Подспудная цель моих книг об адресах писателей — установить на домах как можно больше мемориальных досок. Но доску здесь, и вторую, на последнем доме Демьяна Бедного (Тверская ул., 8, корп. 1), я бы без колебаний убрал. Ибо более отвратительного человека, лживого, изворотливого, льстивого и корыстного, я, увы, не знаю…

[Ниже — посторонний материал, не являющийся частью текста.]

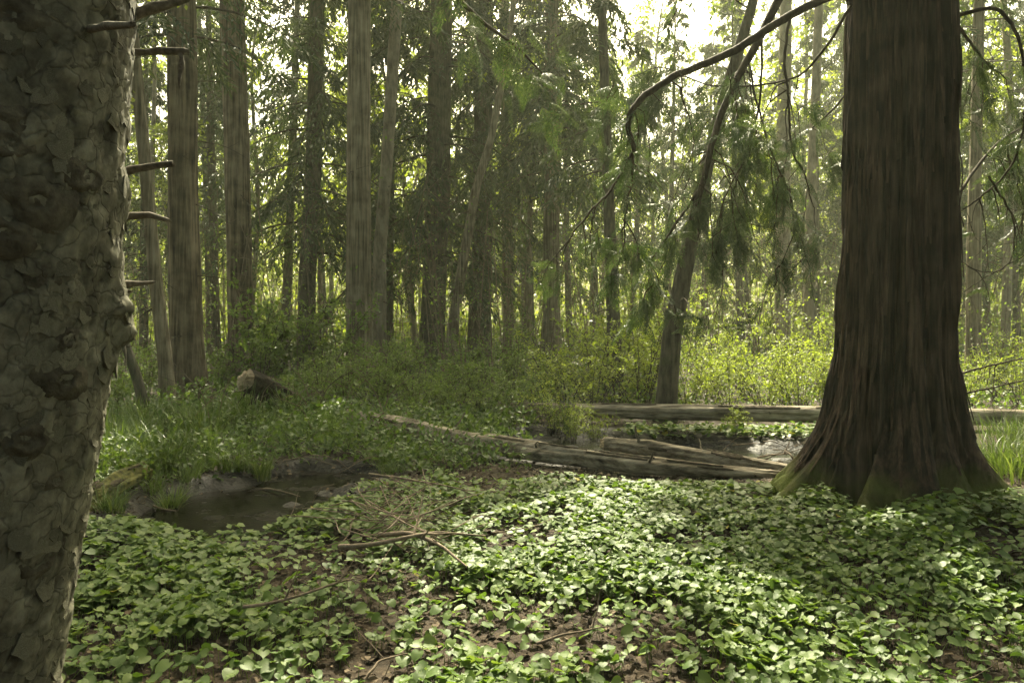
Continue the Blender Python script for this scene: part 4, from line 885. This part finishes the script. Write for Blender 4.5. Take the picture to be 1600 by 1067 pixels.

Вообще, с 1918-го и до 1932 г. Демьян Бедный прожил в Кремле, рядом с «вождями революции». Да и сам без ложной скромности считал себя «вождем», но — новой литературы, литературы бедняков. Хотя все в нем и до, и особенно после было окрашено стремлением к уютной и богатой жизни.


Демьян Бедный


Его можно было припереть только фактами, но и тогда он хитро выкручивался. Когда вскрылась его дореволюционная связь с великим князем Константином Константиновичем, он сказал, что его отец был якобы у князя лакеем. На деле все было не так. Как пишут со слов большевика Вл. Бонч-Бруевича, родители Ефима были бедными крестьянами, а «мать, распутная баба, довела отца до того, что он бросил семью и ушел в Сибирь. Учительница обратила внимание на способного мальчика и поместила его в фельдшерскую школу в Пензе…». А когда в школу приехал с инспекцией великий князь, Фима громко прочел в классе оду, написанную ему. В благодарность князь устроил его в гимназию, потом в университет (который тот так и не окончил) и — помогал печататься. В конце концов князь прислал юноше свой портрет с дарственной надписью, и, по словам Бонч-Бруевича, этот дар не раз спасал его «при обысках (при старом режиме, конечно)».